DATA PROVIDED
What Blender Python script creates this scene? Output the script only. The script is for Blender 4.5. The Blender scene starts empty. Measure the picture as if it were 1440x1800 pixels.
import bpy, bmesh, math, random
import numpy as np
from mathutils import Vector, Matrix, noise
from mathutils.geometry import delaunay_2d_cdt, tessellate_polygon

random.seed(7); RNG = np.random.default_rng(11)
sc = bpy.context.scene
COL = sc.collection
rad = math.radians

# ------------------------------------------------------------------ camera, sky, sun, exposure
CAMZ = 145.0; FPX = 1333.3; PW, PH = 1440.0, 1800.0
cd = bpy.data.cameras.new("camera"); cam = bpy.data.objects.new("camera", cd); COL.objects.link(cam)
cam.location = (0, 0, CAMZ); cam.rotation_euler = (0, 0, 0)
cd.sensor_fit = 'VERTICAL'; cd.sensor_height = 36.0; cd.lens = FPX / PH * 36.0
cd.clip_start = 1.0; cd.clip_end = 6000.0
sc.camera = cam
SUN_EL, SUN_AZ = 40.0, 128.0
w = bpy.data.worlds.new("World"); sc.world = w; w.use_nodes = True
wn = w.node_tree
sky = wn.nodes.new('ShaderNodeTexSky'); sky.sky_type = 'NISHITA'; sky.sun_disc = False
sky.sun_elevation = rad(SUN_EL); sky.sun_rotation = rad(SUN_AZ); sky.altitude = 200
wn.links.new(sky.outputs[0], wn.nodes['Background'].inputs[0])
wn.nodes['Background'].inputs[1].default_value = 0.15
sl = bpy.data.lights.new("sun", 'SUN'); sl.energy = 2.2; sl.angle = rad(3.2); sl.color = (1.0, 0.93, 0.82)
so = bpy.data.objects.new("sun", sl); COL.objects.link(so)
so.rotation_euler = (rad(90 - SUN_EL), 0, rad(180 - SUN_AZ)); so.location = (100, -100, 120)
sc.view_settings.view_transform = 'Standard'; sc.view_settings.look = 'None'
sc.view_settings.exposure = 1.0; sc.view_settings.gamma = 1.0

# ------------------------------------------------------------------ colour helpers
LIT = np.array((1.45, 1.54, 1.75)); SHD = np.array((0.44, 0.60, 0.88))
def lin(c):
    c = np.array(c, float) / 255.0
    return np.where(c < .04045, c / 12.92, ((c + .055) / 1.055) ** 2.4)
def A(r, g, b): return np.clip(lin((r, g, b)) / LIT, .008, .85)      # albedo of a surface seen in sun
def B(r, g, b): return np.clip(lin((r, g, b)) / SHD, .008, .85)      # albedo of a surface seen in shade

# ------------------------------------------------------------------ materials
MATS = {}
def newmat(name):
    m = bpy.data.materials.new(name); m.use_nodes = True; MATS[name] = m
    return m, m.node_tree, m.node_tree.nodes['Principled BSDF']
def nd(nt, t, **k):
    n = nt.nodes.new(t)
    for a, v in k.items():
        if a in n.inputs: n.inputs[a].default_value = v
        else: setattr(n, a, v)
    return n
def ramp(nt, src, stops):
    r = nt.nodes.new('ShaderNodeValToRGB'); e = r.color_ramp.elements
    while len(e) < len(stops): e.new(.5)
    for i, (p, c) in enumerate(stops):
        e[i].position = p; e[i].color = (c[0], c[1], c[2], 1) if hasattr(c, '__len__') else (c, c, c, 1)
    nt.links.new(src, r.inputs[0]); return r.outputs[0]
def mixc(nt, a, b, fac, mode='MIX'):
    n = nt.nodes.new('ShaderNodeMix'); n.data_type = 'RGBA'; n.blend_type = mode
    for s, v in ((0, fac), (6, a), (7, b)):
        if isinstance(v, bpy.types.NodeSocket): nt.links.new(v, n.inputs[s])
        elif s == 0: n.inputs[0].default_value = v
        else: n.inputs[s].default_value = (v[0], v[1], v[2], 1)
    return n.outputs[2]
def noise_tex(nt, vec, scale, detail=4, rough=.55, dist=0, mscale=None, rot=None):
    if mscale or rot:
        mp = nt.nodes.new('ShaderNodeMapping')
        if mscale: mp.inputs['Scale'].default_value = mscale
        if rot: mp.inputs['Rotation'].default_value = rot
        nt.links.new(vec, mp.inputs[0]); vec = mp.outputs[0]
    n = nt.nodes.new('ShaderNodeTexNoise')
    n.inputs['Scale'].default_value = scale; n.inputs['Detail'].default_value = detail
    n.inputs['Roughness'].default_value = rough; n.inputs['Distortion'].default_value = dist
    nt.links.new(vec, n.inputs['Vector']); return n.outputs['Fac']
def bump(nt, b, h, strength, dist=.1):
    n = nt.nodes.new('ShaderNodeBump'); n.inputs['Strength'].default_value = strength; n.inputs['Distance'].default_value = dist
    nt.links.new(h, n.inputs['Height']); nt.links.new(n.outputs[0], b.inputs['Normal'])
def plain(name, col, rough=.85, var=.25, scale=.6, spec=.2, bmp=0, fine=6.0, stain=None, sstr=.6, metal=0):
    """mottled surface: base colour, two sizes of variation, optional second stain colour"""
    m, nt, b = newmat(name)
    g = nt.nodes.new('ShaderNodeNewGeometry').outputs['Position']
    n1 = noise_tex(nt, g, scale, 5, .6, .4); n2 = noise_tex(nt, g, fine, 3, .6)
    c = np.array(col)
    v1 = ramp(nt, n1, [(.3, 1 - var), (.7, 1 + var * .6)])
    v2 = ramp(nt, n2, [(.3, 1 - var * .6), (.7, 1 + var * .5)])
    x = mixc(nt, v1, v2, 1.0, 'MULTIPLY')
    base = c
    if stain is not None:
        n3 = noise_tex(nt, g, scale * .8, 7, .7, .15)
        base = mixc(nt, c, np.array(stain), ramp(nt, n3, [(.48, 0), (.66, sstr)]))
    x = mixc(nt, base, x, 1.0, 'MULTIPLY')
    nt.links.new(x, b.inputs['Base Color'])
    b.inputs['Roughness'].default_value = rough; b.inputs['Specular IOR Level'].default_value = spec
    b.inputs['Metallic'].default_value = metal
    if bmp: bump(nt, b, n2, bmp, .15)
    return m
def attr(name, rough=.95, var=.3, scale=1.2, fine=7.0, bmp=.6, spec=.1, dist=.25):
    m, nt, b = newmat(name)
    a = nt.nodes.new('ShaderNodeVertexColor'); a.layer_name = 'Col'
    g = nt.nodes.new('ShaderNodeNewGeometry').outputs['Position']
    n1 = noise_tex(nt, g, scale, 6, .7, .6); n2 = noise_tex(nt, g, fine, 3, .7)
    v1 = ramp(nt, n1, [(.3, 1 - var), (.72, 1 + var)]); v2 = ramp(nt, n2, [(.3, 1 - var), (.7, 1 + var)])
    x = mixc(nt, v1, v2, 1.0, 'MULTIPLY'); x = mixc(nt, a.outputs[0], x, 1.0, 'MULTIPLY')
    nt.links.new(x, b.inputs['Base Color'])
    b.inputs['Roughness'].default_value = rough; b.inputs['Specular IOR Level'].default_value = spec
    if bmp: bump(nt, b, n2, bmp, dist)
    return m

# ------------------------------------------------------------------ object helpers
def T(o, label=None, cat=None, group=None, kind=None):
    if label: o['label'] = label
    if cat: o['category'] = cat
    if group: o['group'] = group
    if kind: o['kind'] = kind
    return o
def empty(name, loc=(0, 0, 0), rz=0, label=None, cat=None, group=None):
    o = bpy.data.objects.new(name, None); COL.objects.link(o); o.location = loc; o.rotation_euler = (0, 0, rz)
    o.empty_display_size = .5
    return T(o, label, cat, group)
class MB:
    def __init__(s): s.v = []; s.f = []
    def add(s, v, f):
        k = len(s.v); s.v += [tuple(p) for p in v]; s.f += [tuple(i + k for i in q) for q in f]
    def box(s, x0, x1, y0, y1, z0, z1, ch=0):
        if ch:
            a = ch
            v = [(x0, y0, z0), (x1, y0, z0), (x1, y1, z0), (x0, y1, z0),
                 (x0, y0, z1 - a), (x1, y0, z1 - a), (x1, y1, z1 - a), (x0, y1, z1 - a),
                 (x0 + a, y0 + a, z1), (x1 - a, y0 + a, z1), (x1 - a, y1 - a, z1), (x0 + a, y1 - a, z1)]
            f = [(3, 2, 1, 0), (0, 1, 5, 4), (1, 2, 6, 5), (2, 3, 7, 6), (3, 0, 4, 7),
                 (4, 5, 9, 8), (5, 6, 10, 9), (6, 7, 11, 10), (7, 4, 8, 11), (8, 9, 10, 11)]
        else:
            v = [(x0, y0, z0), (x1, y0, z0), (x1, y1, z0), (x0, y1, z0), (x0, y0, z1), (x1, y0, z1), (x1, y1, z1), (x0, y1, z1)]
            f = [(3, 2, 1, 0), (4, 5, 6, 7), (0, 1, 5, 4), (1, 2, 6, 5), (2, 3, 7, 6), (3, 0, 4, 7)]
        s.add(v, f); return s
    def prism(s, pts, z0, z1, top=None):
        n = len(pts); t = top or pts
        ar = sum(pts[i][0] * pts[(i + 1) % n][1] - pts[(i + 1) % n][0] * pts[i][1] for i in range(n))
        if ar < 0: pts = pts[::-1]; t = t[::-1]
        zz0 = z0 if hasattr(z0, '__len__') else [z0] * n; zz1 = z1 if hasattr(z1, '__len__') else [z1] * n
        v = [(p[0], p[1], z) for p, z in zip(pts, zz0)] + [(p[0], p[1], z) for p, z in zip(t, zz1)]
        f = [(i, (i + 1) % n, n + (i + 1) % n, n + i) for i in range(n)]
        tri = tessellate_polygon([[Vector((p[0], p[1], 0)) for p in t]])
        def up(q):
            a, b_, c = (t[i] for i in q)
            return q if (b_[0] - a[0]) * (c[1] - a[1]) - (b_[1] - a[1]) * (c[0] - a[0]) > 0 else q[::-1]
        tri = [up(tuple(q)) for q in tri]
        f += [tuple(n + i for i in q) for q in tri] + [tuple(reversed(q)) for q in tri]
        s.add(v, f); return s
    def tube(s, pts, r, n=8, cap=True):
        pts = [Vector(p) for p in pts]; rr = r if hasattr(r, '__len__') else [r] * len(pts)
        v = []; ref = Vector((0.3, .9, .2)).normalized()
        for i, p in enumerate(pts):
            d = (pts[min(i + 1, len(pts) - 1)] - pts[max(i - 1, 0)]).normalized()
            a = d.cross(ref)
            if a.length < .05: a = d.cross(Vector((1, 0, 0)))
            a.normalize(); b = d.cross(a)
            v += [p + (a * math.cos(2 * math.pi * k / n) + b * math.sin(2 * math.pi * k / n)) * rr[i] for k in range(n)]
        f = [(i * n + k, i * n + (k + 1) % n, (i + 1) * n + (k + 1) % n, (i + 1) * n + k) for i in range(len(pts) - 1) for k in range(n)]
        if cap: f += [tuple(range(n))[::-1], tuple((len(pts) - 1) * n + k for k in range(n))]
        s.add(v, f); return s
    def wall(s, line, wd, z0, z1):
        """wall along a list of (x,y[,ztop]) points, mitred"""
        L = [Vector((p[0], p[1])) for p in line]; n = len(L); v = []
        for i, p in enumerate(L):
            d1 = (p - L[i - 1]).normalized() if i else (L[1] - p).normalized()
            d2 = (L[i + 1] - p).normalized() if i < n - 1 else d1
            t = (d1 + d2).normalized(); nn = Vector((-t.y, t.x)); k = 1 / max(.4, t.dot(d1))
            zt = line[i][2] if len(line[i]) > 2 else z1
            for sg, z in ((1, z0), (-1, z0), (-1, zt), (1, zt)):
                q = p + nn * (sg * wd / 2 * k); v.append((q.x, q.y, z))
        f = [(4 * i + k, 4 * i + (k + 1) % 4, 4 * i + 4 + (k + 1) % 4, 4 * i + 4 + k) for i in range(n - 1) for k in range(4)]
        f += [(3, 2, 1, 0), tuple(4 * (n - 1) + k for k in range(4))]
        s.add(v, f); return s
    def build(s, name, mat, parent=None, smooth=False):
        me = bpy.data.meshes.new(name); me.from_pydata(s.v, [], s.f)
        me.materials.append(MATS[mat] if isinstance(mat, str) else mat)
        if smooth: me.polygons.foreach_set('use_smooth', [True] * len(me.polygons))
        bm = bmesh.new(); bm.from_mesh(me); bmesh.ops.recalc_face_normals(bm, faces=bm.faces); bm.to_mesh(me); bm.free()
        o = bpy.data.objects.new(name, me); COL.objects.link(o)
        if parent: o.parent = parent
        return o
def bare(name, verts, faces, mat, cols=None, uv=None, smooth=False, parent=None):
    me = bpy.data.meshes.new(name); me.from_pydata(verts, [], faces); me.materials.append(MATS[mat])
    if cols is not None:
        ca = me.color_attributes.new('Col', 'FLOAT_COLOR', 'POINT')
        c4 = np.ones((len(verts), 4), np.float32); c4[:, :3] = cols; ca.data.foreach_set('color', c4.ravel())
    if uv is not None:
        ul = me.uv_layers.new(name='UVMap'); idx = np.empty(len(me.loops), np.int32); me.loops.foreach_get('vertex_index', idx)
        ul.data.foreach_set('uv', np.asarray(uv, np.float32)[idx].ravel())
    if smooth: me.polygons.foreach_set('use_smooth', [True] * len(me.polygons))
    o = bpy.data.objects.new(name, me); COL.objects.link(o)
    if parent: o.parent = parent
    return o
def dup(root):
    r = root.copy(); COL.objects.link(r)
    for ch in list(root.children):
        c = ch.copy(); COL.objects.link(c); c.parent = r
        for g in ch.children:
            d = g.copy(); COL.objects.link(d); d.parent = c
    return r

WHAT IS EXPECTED
Look through the material above. Copy each line where the word "scene" appears.

WRITTEN REPLY
What Blender Python script creates this scene? Output the script only. The script is for Blender 4.5. The Blender scene starts empty. Measure the picture as if it were 1440x1800 pixels.
sc = bpy.context.scene